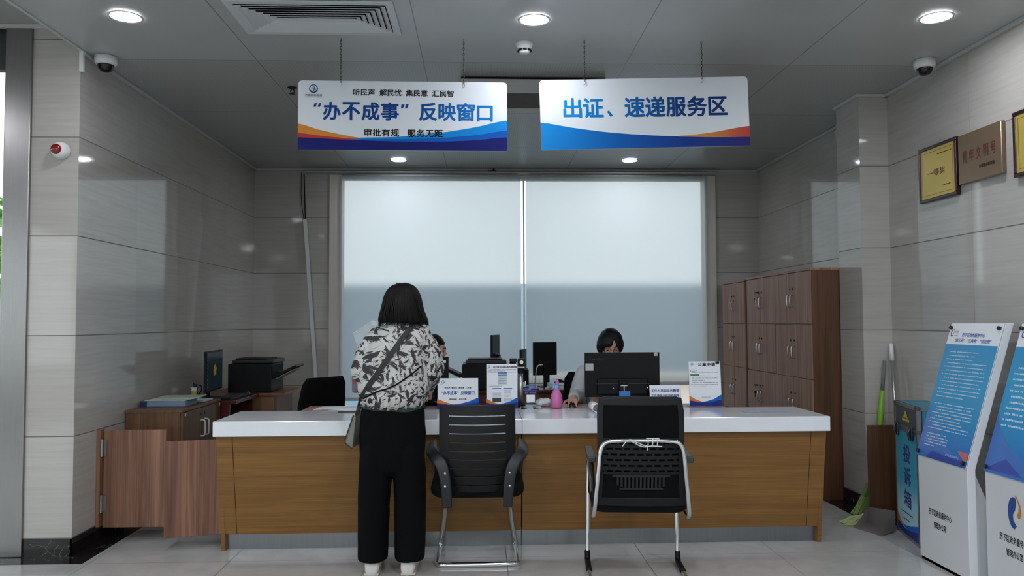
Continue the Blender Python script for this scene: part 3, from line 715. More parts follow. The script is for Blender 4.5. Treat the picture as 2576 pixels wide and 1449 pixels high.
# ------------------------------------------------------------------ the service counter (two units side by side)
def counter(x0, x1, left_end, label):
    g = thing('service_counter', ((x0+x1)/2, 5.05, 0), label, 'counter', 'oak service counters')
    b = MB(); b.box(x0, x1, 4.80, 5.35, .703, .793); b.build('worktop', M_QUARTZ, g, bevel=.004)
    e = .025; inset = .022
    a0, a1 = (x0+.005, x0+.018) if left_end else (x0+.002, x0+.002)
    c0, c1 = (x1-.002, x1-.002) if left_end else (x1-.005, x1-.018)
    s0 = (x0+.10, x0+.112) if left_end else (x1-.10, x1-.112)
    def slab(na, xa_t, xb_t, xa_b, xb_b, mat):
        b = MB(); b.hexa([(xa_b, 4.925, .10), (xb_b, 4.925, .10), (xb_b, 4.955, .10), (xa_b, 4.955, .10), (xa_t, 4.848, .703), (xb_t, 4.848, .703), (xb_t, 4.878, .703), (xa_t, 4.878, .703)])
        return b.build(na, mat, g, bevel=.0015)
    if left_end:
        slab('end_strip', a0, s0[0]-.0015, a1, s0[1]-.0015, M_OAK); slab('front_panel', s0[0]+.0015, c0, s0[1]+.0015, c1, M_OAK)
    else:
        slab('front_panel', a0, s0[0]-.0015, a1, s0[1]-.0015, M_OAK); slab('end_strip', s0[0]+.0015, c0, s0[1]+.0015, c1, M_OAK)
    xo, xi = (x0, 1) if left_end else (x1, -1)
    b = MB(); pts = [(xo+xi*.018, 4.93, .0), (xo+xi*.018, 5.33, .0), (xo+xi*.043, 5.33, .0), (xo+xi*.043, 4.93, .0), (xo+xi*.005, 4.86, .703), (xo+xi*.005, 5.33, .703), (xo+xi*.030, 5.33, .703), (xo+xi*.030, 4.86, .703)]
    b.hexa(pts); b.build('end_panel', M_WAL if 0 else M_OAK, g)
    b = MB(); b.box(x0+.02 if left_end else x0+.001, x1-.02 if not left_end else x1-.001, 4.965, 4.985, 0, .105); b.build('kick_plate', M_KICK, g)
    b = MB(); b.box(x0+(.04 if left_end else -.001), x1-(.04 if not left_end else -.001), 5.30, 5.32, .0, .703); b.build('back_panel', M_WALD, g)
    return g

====

Print out the material word for word, omitting the pictures.

Expected answer:
Continue the Blender Python script for this scene: part 3, from line 715. More parts follow. The script is for Blender 4.5. Treat the picture as 2576 pixels wide and 1449 pixels high.
# ------------------------------------------------------------------ the service counter (two units side by side)
def counter(x0, x1, left_end, label):
    g = thing('service_counter', ((x0+x1)/2, 5.05, 0), label, 'counter', 'oak service counters')
    b = MB(); b.box(x0, x1, 4.80, 5.35, .703, .793); b.build('worktop', M_QUARTZ, g, bevel=.004)
    e = .025; inset = .022
    a0, a1 = (x0+.005, x0+.018) if left_end else (x0+.002, x0+.002)
    c0, c1 = (x1-.002, x1-.002) if left_end else (x1-.005, x1-.018)
    s0 = (x0+.10, x0+.112) if left_end else (x1-.10, x1-.112)
    def slab(na, xa_t, xb_t, xa_b, xb_b, mat):
        b = MB(); b.hexa([(xa_b, 4.925, .10), (xb_b, 4.925, .10), (xb_b, 4.955, .10), (xa_b, 4.955, .10), (xa_t, 4.848, .703), (xb_t, 4.848, .703), (xb_t, 4.878, .703), (xa_t, 4.878, .703)])
        return b.build(na, mat, g, bevel=.0015)
    if left_end:
        slab('end_strip', a0, s0[0]-.0015, a1, s0[1]-.0015, M_OAK); slab('front_panel', s0[0]+.0015, c0, s0[1]+.0015, c1, M_OAK)
    else:
        slab('front_panel', a0, s0[0]-.0015, a1, s0[1]-.0015, M_OAK); slab('end_strip', s0[0]+.0015, c0, s0[1]+.0015, c1, M_OAK)
    xo, xi = (x0, 1) if left_end else (x1, -1)
    b = MB(); pts = [(xo+xi*.018, 4.93, .0), (xo+xi*.018, 5.33, .0), (xo+xi*.043, 5.33, .0), (xo+xi*.043, 4.93, .0), (xo+xi*.005, 4.86, .703), (xo+xi*.005, 5.33, .703), (xo+xi*.030, 5.33, .703), (xo+xi*.030, 4.86, .703)]
    b.hexa(pts); b.build('end_panel', M_WAL if 0 else M_OAK, g)
    b = MB(); b.box(x0+.02 if left_end else x0+.001, x1-.02 if not left_end else x1-.001, 4.965, 4.985, 0, .105); b.build('kick_plate', M_KICK, g)
    b = MB(); b.box(x0+(.04 if left_end else -.001), x1-(.04 if not left_end else -.001), 5.30, 5.32, .0, .703); b.build('back_panel', M_WALD, g)
    return g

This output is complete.